Montaldo Roero
MONTALDO ROERO - SIGHTSEEING:
Medieval cylindrical tower
Emblem of the village, is an impressive building thirty meters high and with a diameter higher than eight meters and a half, built by Roero around 1374 near a more ancient castle which belonged to the “de Montaldo”, castellans of the Bishop of Asti and disappeared in '700.
Churches
Ss. Annunziata Parish Church. It keeps strong recalls to the Romanic age. The suggestive interior, with a basilica plan and three naves, has been restored to its original shape of the fourteenth-century Gothic in 1925. The contemporary bell tower and the perimeter walls are characterized by ogival openings, by strong buttresses and indented summit frames made of bricks.

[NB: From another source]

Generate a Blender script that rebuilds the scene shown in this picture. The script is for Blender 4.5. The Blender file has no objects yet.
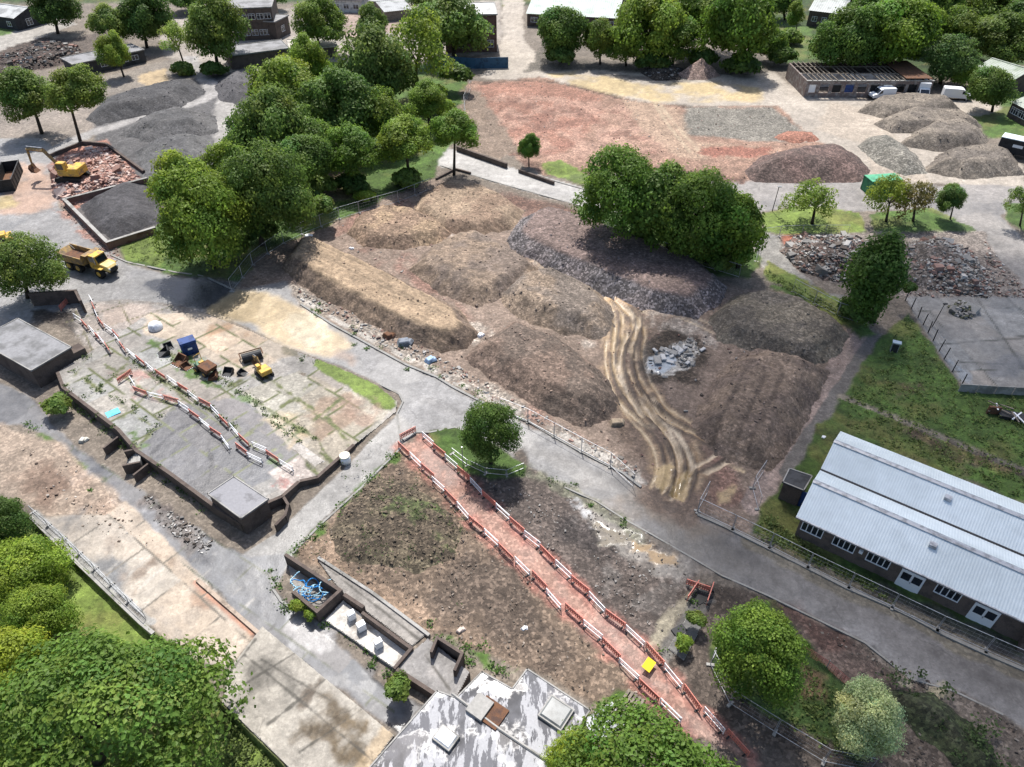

Not so far away, at the beginning of the road which brings to the tower, there is the little Church of S. Giovanni (with reduced aisle due to interventions dating back to 1987) of which the Romanesque apse dates back to the mid-fourteenth century. It was probably the chapel of the castle at the beginning, belonged then to the “Disciplinati” Brotherhood of S. Giovanni, also known as “battuti neri”. To the east of of the town there is the pylon of San Michele (the first parish of Montaldo Roero).
To the west, well visible, there is the little Church of Madonna delle Grazie (for Montaldo inhabitants is “Madonnina”), which was built in 1634 and a little further the bridge the chapel of Santa Libera.